-- START --

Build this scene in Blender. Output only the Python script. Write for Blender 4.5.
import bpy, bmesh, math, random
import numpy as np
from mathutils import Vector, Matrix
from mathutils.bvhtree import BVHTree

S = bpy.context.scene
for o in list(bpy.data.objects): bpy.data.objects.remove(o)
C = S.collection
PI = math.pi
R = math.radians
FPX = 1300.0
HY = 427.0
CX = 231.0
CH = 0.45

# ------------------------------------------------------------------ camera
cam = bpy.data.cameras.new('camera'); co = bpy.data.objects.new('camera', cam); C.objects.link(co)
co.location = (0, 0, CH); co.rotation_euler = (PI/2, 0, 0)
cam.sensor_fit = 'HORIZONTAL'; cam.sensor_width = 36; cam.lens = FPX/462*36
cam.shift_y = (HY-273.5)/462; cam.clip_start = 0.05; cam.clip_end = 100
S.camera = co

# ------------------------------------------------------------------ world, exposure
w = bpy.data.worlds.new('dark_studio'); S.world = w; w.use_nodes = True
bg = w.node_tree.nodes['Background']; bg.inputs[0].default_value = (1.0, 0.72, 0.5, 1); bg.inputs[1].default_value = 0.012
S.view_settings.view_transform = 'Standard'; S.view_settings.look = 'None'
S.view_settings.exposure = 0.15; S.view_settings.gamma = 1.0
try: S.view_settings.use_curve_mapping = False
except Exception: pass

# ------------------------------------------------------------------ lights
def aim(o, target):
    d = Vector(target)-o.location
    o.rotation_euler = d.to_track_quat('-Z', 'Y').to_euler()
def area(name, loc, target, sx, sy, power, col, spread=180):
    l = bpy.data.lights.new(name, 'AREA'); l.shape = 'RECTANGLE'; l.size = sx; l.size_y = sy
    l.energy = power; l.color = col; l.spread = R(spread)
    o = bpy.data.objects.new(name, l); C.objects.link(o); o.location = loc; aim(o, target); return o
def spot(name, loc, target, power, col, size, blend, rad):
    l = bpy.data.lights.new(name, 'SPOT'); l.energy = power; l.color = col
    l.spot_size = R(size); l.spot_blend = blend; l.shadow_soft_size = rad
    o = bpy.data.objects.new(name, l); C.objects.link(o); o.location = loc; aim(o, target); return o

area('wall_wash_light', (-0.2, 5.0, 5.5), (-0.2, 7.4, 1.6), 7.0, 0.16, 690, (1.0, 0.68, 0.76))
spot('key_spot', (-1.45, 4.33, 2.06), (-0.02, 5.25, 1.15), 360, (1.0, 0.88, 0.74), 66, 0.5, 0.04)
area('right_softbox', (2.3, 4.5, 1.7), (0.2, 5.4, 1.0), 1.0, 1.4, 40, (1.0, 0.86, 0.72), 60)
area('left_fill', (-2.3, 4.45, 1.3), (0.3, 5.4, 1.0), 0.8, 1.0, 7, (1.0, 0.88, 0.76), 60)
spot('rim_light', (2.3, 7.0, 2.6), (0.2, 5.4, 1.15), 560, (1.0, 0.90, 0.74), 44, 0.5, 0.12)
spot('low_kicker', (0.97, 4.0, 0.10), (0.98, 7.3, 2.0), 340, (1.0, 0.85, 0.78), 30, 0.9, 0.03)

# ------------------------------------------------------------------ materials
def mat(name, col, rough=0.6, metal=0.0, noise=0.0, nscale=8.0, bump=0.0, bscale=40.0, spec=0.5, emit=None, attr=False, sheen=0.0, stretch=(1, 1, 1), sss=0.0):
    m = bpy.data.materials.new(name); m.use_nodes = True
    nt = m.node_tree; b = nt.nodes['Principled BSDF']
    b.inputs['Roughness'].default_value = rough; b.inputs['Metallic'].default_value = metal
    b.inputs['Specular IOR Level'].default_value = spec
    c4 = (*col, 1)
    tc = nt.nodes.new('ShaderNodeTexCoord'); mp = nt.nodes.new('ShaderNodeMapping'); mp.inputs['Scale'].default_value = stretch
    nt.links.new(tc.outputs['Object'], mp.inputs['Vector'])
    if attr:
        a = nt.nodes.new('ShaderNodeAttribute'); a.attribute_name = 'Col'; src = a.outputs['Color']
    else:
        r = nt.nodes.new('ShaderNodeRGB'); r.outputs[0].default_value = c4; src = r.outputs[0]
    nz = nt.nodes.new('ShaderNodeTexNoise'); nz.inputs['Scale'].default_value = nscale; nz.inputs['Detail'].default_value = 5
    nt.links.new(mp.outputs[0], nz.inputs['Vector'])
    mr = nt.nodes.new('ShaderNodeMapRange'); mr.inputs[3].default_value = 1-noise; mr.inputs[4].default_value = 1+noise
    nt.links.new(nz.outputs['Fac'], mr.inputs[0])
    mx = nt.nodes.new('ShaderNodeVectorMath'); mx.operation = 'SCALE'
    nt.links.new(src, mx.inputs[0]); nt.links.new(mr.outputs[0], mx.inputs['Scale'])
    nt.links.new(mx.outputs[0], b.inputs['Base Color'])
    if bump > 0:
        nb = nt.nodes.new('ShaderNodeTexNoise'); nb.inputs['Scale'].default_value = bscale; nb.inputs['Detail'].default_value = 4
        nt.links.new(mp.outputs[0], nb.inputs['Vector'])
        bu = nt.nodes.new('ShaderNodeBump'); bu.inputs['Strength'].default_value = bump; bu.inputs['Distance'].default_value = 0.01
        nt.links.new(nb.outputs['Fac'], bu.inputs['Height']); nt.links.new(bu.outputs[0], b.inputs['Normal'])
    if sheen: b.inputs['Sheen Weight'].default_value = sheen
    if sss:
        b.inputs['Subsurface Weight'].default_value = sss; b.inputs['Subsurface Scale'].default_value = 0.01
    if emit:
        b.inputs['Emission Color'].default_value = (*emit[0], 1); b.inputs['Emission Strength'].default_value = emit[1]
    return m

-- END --

◆ Brief ◆
Set down every line of the listing above again, exactly as given.

◆ Task solution ◆
Build this scene in Blender. Output only the Python script. Write for Blender 4.5.
import bpy, bmesh, math, random
import numpy as np
from mathutils import Vector, Matrix
from mathutils.bvhtree import BVHTree

S = bpy.context.scene
for o in list(bpy.data.objects): bpy.data.objects.remove(o)
C = S.collection
PI = math.pi
R = math.radians
FPX = 1300.0
HY = 427.0
CX = 231.0
CH = 0.45

# ------------------------------------------------------------------ camera
cam = bpy.data.cameras.new('camera'); co = bpy.data.objects.new('camera', cam); C.objects.link(co)
co.location = (0, 0, CH); co.rotation_euler = (PI/2, 0, 0)
cam.sensor_fit = 'HORIZONTAL'; cam.sensor_width = 36; cam.lens = FPX/462*36
cam.shift_y = (HY-273.5)/462; cam.clip_start = 0.05; cam.clip_end = 100
S.camera = co

# ------------------------------------------------------------------ world, exposure
w = bpy.data.worlds.new('dark_studio'); S.world = w; w.use_nodes = True
bg = w.node_tree.nodes['Background']; bg.inputs[0].default_value = (1.0, 0.72, 0.5, 1); bg.inputs[1].default_value = 0.012
S.view_settings.view_transform = 'Standard'; S.view_settings.look = 'None'
S.view_settings.exposure = 0.15; S.view_settings.gamma = 1.0
try: S.view_settings.use_curve_mapping = False
except Exception: pass

# ------------------------------------------------------------------ lights
def aim(o, target):
    d = Vector(target)-o.location
    o.rotation_euler = d.to_track_quat('-Z', 'Y').to_euler()
def area(name, loc, target, sx, sy, power, col, spread=180):
    l = bpy.data.lights.new(name, 'AREA'); l.shape = 'RECTANGLE'; l.size = sx; l.size_y = sy
    l.energy = power; l.color = col; l.spread = R(spread)
    o = bpy.data.objects.new(name, l); C.objects.link(o); o.location = loc; aim(o, target); return o
def spot(name, loc, target, power, col, size, blend, rad):
    l = bpy.data.lights.new(name, 'SPOT'); l.energy = power; l.color = col
    l.spot_size = R(size); l.spot_blend = blend; l.shadow_soft_size = rad
    o = bpy.data.objects.new(name, l); C.objects.link(o); o.location = loc; aim(o, target); return o

area('wall_wash_light', (-0.2, 5.0, 5.5), (-0.2, 7.4, 1.6), 7.0, 0.16, 690, (1.0, 0.68, 0.76))
spot('key_spot', (-1.45, 4.33, 2.06), (-0.02, 5.25, 1.15), 360, (1.0, 0.88, 0.74), 66, 0.5, 0.04)
area('right_softbox', (2.3, 4.5, 1.7), (0.2, 5.4, 1.0), 1.0, 1.4, 40, (1.0, 0.86, 0.72), 60)
area('left_fill', (-2.3, 4.45, 1.3), (0.3, 5.4, 1.0), 0.8, 1.0, 7, (1.0, 0.88, 0.76), 60)
spot('rim_light', (2.3, 7.0, 2.6), (0.2, 5.4, 1.15), 560, (1.0, 0.90, 0.74), 44, 0.5, 0.12)
spot('low_kicker', (0.97, 4.0, 0.10), (0.98, 7.3, 2.0), 340, (1.0, 0.85, 0.78), 30, 0.9, 0.03)

# ------------------------------------------------------------------ materials
def mat(name, col, rough=0.6, metal=0.0, noise=0.0, nscale=8.0, bump=0.0, bscale=40.0, spec=0.5, emit=None, attr=False, sheen=0.0, stretch=(1, 1, 1), sss=0.0):
    m = bpy.data.materials.new(name); m.use_nodes = True
    nt = m.node_tree; b = nt.nodes['Principled BSDF']
    b.inputs['Roughness'].default_value = rough; b.inputs['Metallic'].default_value = metal
    b.inputs['Specular IOR Level'].default_value = spec
    c4 = (*col, 1)
    tc = nt.nodes.new('ShaderNodeTexCoord'); mp = nt.nodes.new('ShaderNodeMapping'); mp.inputs['Scale'].default_value = stretch
    nt.links.new(tc.outputs['Object'], mp.inputs['Vector'])
    if attr:
        a = nt.nodes.new('ShaderNodeAttribute'); a.attribute_name = 'Col'; src = a.outputs['Color']
    else:
        r = nt.nodes.new('ShaderNodeRGB'); r.outputs[0].default_value = c4; src = r.outputs[0]
    nz = nt.nodes.new('ShaderNodeTexNoise'); nz.inputs['Scale'].default_value = nscale; nz.inputs['Detail'].default_value = 5
    nt.links.new(mp.outputs[0], nz.inputs['Vector'])
    mr = nt.nodes.new('ShaderNodeMapRange'); mr.inputs[3].default_value = 1-noise; mr.inputs[4].default_value = 1+noise
    nt.links.new(nz.outputs['Fac'], mr.inputs[0])
    mx = nt.nodes.new('ShaderNodeVectorMath'); mx.operation = 'SCALE'
    nt.links.new(src, mx.inputs[0]); nt.links.new(mr.outputs[0], mx.inputs['Scale'])
    nt.links.new(mx.outputs[0], b.inputs['Base Color'])
    if bump > 0:
        nb = nt.nodes.new('ShaderNodeTexNoise'); nb.inputs['Scale'].default_value = bscale; nb.inputs['Detail'].default_value = 4
        nt.links.new(mp.outputs[0], nb.inputs['Vector'])
        bu = nt.nodes.new('ShaderNodeBump'); bu.inputs['Strength'].default_value = bump; bu.inputs['Distance'].default_value = 0.01
        nt.links.new(nb.outputs['Fac'], bu.inputs['Height']); nt.links.new(bu.outputs[0], b.inputs['Normal'])
    if sheen: b.inputs['Sheen Weight'].default_value = sheen
    if sss:
        b.inputs['Subsurface Weight'].default_value = sss; b.inputs['Subsurface Scale'].default_value = 0.01
    if emit:
        b.inputs['Emission Color'].default_value = (*emit[0], 1); b.inputs['Emission Strength'].default_value = emit[1]
    return m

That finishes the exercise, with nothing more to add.